Thursday, June 26, 2008


Here's the problem: America didn't care all that much two and half years ago when John Yoo refused to deny that the president has the legal right to crush a child's testicles...

Cassel: If the President deems that he's got to torture somebody, including by crushing the testicles of the person's child, there is no law that can stop him?
Yoo: No treaty.
Cassel: Also no law by Congress. That is what you wrote in the August 2002 memo.
Yoo: I think it depends on why the President thinks he needs to do that.

So it's hard to imagine America caring now, when Yoo again refuses to rule out the legality of torture ordered by the president.

CONYERS: Could the President order a suspect buried alive?

YOO: Uh, Mr. Chairman, I don't think I've ever given advice that the President could order someone buried alive...

CONYERS: I didn't ask you if you ever gave him advice. I asked you thought the President could order a suspect buried alive.

YOO: Well Chairman, my view right now is that I don't think a President -- no American President would ever have to order that or feel it necessary to order that.

CONYERS: I think we understand the games that are being played.
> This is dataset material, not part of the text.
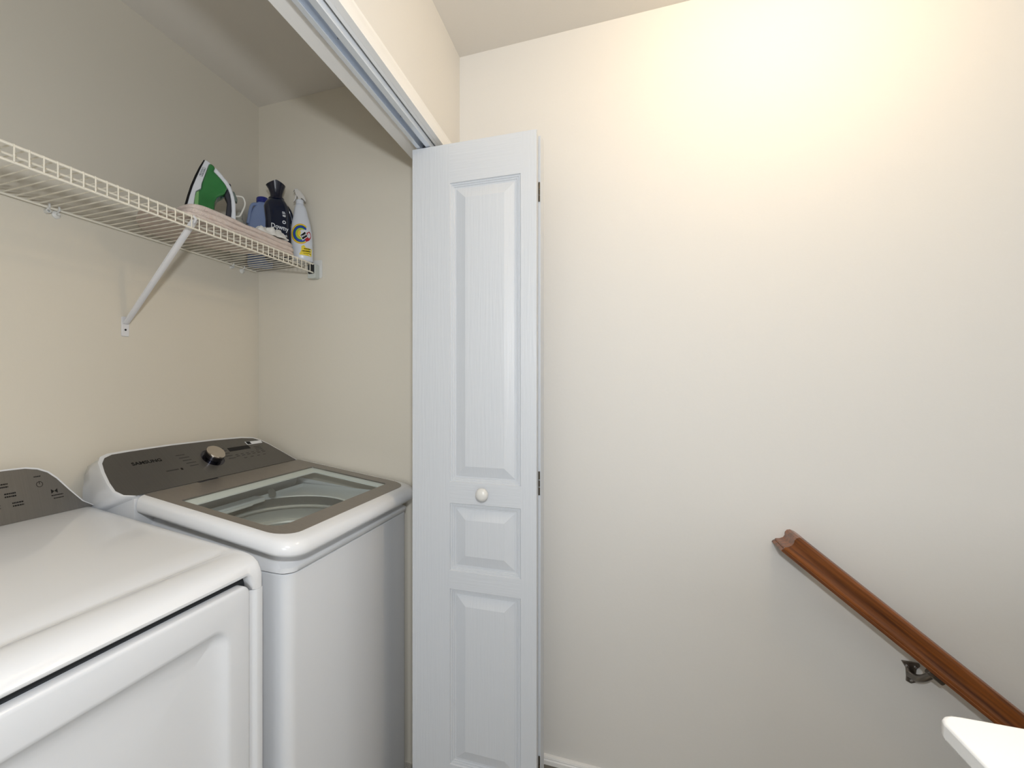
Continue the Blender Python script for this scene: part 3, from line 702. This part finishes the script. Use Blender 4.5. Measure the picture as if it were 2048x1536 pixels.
# ------------------------------------------------------------------ blue jug
jg = empty('detergent_jug', 'translucent pale blue jug with dark blue cap, in the corner behind the navy bottle', 'jug', (1.513, 1.352, SD), R(-48.19))
def sq(prof, sx, sy, n=32, p=3.0):
    rings = []
    for r, z, cx in prof:
        rr = []
        for k in range(n):
            a = 2 * math.pi * k / n; c_, s_ = math.cos(a), math.sin(a); m_ = (abs(c_) ** p + abs(s_) ** p) ** (-1 / p)
            rr.append((cx + r * sx * m_ * c_, r * sy * m_ * s_, z))
        rings.append(rr)
    return rings
bm = bmesh.new(); loft(bm, sq([(.95, 0, 0), (1, .006, 0), (1, .17, 0), (.93, .195, .003), (.75, .225, .006), (.5, .245, .008), (.42, .25, .008), (.40, .262, .008)], .048, .034, p=3.5)); obj('body', bm, M['blue'], jg, angle=50)
bm = bmesh.new(); lathe(bm, [(.021, .256), (.023, .258), (.023, .274), (.021, .2765)], 28, cx=.008); obj('cap', bm, M['bluecap'], jg, bevel=.0008)
bm = bmesh.new(); tube(bm, spline([(-.006, -.012, .246), (-.028, -.016, .240), (-.037, -.02, .215), (-.041, -.024, .185), (-.046, -.026, .160)]), .0065, 10); obj('handle', bm, M['blue'], jg)

# ------------------------------------------------------------------ navy fabric softener bottle
nb = empty('softener_bottle', 'dark navy blue fabric softener bottle with flared pouring cap', 'bottle', (1.4723, 1.2306, SD), R(-50.11))
BP = [(.90, 0, 0), (1, .005, 0), (1.0, .06, .0), (.97, .12, -.0), (.96, .155, 0), (.97, .185, -.003), (.96, .205, -.006), (.86, .220, -.007), (.68, .232, -.006), (.60, .237, -.005)]
NX, NY = .0475, .036
bm = bmesh.new(); loft(bm, sq(BP, NX, NY, 40, 2.4)); obj('body', bm, M['navy'], nb, angle=50)
bm = bmesh.new(); n = 36; rings = []
for r, z, sp in ((.029, .235, 0), (.029, .241, 0), (.0225, .244, 0), (.0222, .252, 0), (.024, .262, 0), (.028, .277, .3), (.0335, .291, 1), (.0325, .2915, 1), (.024, .275, .2), (.019, .262, 0)):
    rr = []
    for k in range(n):
        a = 2 * math.pi * k / n; lip = max(0, math.cos(a - math.pi)) ** 6 * sp
        rr.append((-.006 + (r + lip * .0045) * math.cos(a), (r + lip * .004) * .9 * math.sin(a), z + (.012 * (1 - abs(math.cos(a))) if sp else 0) * sp - .002 * lip))
    rings.append(rr)
loft(bm, rings); obj('pouring_cap', bm, mat('cap_navy', (.004, .006, .02), .2, coat=.4), nb, angle=60)
bm = bmesh.new(); tube(bm, spline([(.030, .010, .218), (.044, .016, .198), (.052, .022, .170), (.056, .026, .148), (.050, .026, .128), (.036, .020, .110)]), .0085, 12); obj('handle', bm, M['navy'], nb)
def surf(x, z, prof, sx, sy, p, off=0):
    zz = [q[1] for q in prof]; i = max(0, min(len(zz) - 2, sum(1 for q in zz if q <= z) - 1))
    f = max(0, min(1, (z - zz[i]) / (zz[i + 1] - zz[i]))); s = prof[i][0] * (1 - f) + prof[i + 1][0] * f; cx = prof[i][2] * (1 - f) + prof[i + 1][2] * f
    k = min(.97, abs((x - cx) / (s * sx))); return -s * sy * (1 - k ** p) ** (1 / p) - off
def nf(x0, z0_, tl=0): return lambda x, y, z: Vector((x0 + x, surf(x0 + x, z0_ + y + tl * x, BP, NX, NY, 2.4, z + .0002), z0_ + y + tl * x))
text('brand_print', 'Downy', .026, M['inkwhite'], nb, nf(.006, .122, -.15), width=.062, ext=.0003, bold=.0004)
text('brand_print', 'musk', .011, M['inkwhite'], nb, nf(.022, .093, -.1), width=.024, ext=.0003, bold=.0002)
bm = bmesh.new()
ff = nf(.022, .143)
for k in range(20):
    a, b = 2 * math.pi * k / 20, 2 * math.pi * (k + 1) / 20
    loft(bm, [[tuple(ff(r * math.cos(t_), r * math.sin(t_), h)) for r, t_ in ((.0035, a), (.0065, a), (.0065, b), (.0035, b))] for h in (0, .0003)])
for i, (x_, z_, w_) in enumerate(((.020, .182, .010), (.021, .177, .012), (.022, .170, .012), (.022, .166, .010))):
    f2 = nf(x_, z_); loft(bm, [[tuple(f2(x, y, h)) for x, y in ((-w_ / 2, -.0012), (w_ / 2, -.0020), (w_ / 2, .0006), (-w_ / 2, .0014))] for h in (0, .0003)])
obj('emblem_print', bm, M['inkwhite'], nb, smooth=False)

# ------------------------------------------------------------------ stain remover spray bottle
sp = empty('spray_bottle', 'white trigger spray bottle with a rainbow swirl label at the shelf end', 'spray bottle', (1.5195, 1.1535, SD), R(-52.86))
SP = [(.86, 0, .001), (1.0, .005, .001), (1.02, .03, 0), (1.04, .08, -.002), (1.02, .12, -.004), (.90, .150, -.005), (.74, .175, -.006), (.63, .198, -.007), (.55, .213, -.008), (.42, .222, -.009), (.34, .226, -.010)]
PX, PY = .039, .027
bm = bmesh.new(); loft(bm, sq(SP, PX, PY, 40, 2.2)); obj('body', bm, M['spray'], sp, angle=50)
bm = bmesh.new(); lathe(bm, [(.0150, .224), (.0150, .240), (.012, .243)], 24, cx=-.010); obj('collar', bm, M['spray'], sp)
bm = bmesh.new()
hp = [(-.030, .279), (-.028, .2835), (-.018, .284), (-.004, .272), (.008, .256), (.0135, .240), (.010, .238), (.002, .246), (-.004, .250), (-.006, .241), (-.016, .241), (-.018, .252), (-.026, .262)]
sh = slab(hp, .0085, 0, 0, M['spraygrey'], 'spray_head', sp, .002)
slab([(-.026, .262), (-.020, .258), (-.023, .245), (-.031, .232), (-.034, .233), (-.029, .247)], .005, 0, 0, M['spraygrey'], 'trigger', sp, .0015)
slab([(-.0345, .274), (-.030, .283), (-.0285, .282), (-.033, .272)], .006, 0, 0, M['spraygrey'], 'nozzle', sp, .0008)
def sf(x, z, h): return Vector((x, surf(x, z, SP, PX, PY, 2.2, h + .0002), z))
def band(name, m, rin, rout, a0, a1, h, cx=-.004, cz=.104, ex=1.0, ez=1.12, n=30):
    bm = bmesh.new(); ins = []; out = []
    for k in range(n + 1):
        f = k / n; a = R(a0 + (a1 - a0) * f)
        # the swirl widens to the left and trails off low on the right
        gr = 1 + .10 * math.sin(math.pi * f)
        ins.append((cx + rin * gr * ex * math.cos(a), cz + rin * gr * ez * math.sin(a))); out.append((cx + rout * gr * ex * math.cos(a), cz + rout * gr * ez * math.sin(a)))
    for i in range(n):
        loft(bm, [[tuple(sf(x, z, hh)) for x, z in (ins[i], out[i], out[i + 1], ins[i + 1])] for hh in (h, h + .0002)])
    return obj(name, bm, m, sp, smooth=False)
band('label_swirl', M['orange'], .0315, .0335, 55, 305, 0)
band('label_swirl', M['yellow'], .0285, .0316, 52, 300, .0000)
band('label_swirl', M['darkgreen'], .0265, .0286, 50, 298, .0)
band('label_swirl', M['royal'], .0205, .0266, 42, 306, .0)
band('label_swirl', M['darkgreen'], .0190, .0206, 50, 290, .0)
band('label_swirl', M['lime'], .0145, .0191, 60, 290, .0)
band('label_swirl', M['orange'], .0120, .0146, 85, 275, .0)
band('label_swirl', M['yellow'], .0030, .0121, 110, 260, .0)
band('label_flame', M['red'], .012, .0255, -72, 32, .0003, cx=.004, cz=.102)
def flat(name, pts, m, h=.0006, par=sp):
    bm = bmesh.new(); c = (sum(p[0] for p in pts) / len(pts), sum(p[1] for p in pts) / len(pts)); dense = []
    for i in range(len(pts)):
        a, b = pts[i], pts[(i + 1) % len(pts)]
        dense += [(a[0] + (b[0] - a[0]) * k / 5, a[1] + (b[1] - a[1]) * k / 5) for k in range(5)]
    cT = bm.verts.new(sf(c[0], c[1], h + .0002)); mid = [bm.verts.new(sf((p[0] + c[0]) / 2, (p[1] + c[1]) / 2, h + .0002)) for p in dense]
    out = [bm.verts.new(sf(p[0], p[1], h)) for p in dense]; n = len(dense)
    for i in range(n):
        j = (i + 1) % n; bm.faces.new((cT, mid[i], mid[j])); bm.faces.new((mid[i], out[i], out[j], mid[j]))
    return obj(name, bm, m, par, smooth=False)
flat('label_patch', [(-.010, .097), (.001, .078), (.021, .096), (.011, .117)], M['inkwhite'], .0009)
flat('label_patch', [(-.0075, .0975), (.0015, .0815), (.0185, .0965), (.0095, .113)], M['ink'], .0013)
rt = R(38)
text('brand_print', 'Shout', .0095, M['inkwhite'], sp, lambda x, y, z: sf(.005 + x * math.cos(rt) - y * math.sin(rt), .0975 + x * math.sin(rt) + y * math.cos(rt), .0017 + z), width=.020, ext=.0002, bold=.0003)
flat('label_banner', [(-.012, .024), (.033, .020), (.034, .050), (.012, .052), (.006, .062), (-.004, .056), (-.004, .042)], M['yellow'], .0006)
bm = bmesh.new()
for z_, x0, x1, h_ in ((.0455, .006, .026, .0035), (.0365, -.001, .029, .0040), (.0290, .004, .030, .0018)):
    x = x0
    while x < x1:
        l = random.uniform(.0018, .004)
        loft(bm, [[tuple(sf(a, b, hh)) for a, b in ((x, z_), (x + l, z_), (x + l, z_ + h_), (x, z_ + h_))] for hh in (.0009, .0012)]); x += l + .0008
obj('banner_print', bm, M['ink'], sp, smooth=False)

# ------------------------------------------------------------------ ceiling lamp over the stairs
cl = empty('ceiling_light', 'warm globe ceiling light over the stair landing', 'ceiling light', (1.03, -.45, ZC))
bm = bmesh.new(); lathe(bm, [(.075, 0), (.075, -.012), (.05, -.02), (.03, -.022)], 32); obj('base', bm, M['lampbase'], cl)
bm = bmesh.new(); bmesh.ops.create_uvsphere(bm, u_segments=32, v_segments=16, radius=.062); obj('globe', bm, M['bulb'], cl, loc=(0, 0, -.078))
Here's the thing. If, in reaction to 9/11 and the earlier history of the United States, you say "God damn America," you'll be a pariah. If you call the victims of 9/11 "little Eichmanns," you'll be a pariah. No surprise there. And I'm not defending Jeremiah Wright or Ward Churchill -- far from it. But all they were doing was describing the world as they saw it, however offensively. They weren't enabling brutality on the part of those with the power to brutalize, as Yoo did when he worked in the Bush administration. And yet he's no pariah.

We can ask Yoo this question a hundred different ways. He's always going to articulate the same philosophy, because he knows that most of America figures it's fine as long as it only happens to them. As long as most of us don't see ourselves as part of them, John Yoo will have a very pleasant life.

I don't know how to change the way most Americans look at this. Asking John Yoo about ever more grotesque tortures isn't going to do it, as long as Americans think that that is fine because it doesn't happen to us.